Les deux lettres suivantes indiquent le pays d’origine (FR pour la France). Ensuite, le code identifie l’élevage d‘origine.

Les deux lettres varient donc selon le pays d’origine : un œuf tatoué UA sera un œuf ukrainien, IE un œuf irlandais, DE, allemand, PT, portugais, BE, belge etc.

Les œufs ukrainiens incriminés dans cette histoire ont un code mode d’élevage 3, c’est-à-dire que les poules pondeuses sont élevées en cage 24 h/24, ce qu’on appelle de l’élevage en batterie. Même si, en 2021, 81 % des Français étaient favorables à la fin de l’élevage des poules pondeuses en cage, force est de constater que la majorité des œufs que nous consommons actuellement en France (rayons magasins, industrie agro-alimentaire, …) proviennent de ces élevages en cage.

En conclusion

Certes, le CNPO défend la production française (et les producteurs) mais il ne faut pas oublier que l’UE a toujours importé des œufs ukrainiens (ou d’autres pays) d’élevage en batterie (code 3), notamment pour l’industrie agro-alimentaire. Ce qui signifie que nous consommons (à notre insu) dans les produits transformés, les pâtisseries…des œufs dont nous ignorons la provenance et le mode de production.
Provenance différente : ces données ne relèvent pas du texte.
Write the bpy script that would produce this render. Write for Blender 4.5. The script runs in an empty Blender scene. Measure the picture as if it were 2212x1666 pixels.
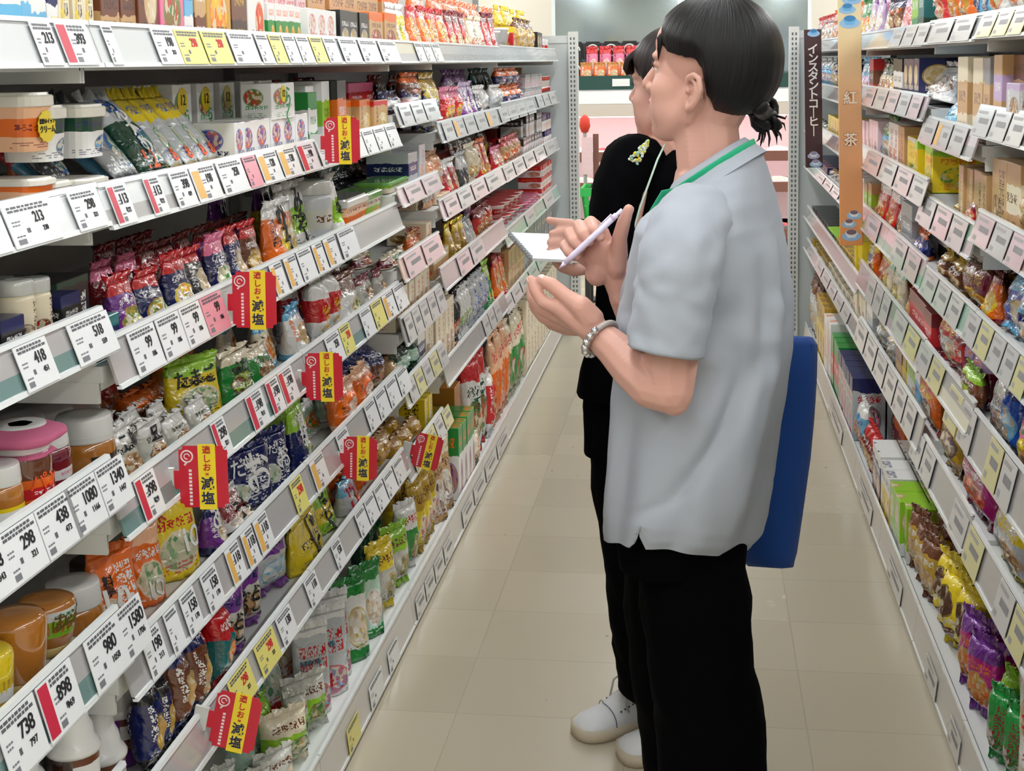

Il y aurait là matière à réfléchir pour faire évoluer la traçabilité des ingrédients d’un produit et pour une meilleure information du consommateur.  Si nous avons le choix dans les rayons pour acheter des œufs français d’élevage bio ou en plein air (pas beaucoup plus chers que les autres), nous devrions avoir la même information et le même choix pour tous les autres produits dans lesquels les œufs entrent dans la liste des ingrédients principaux.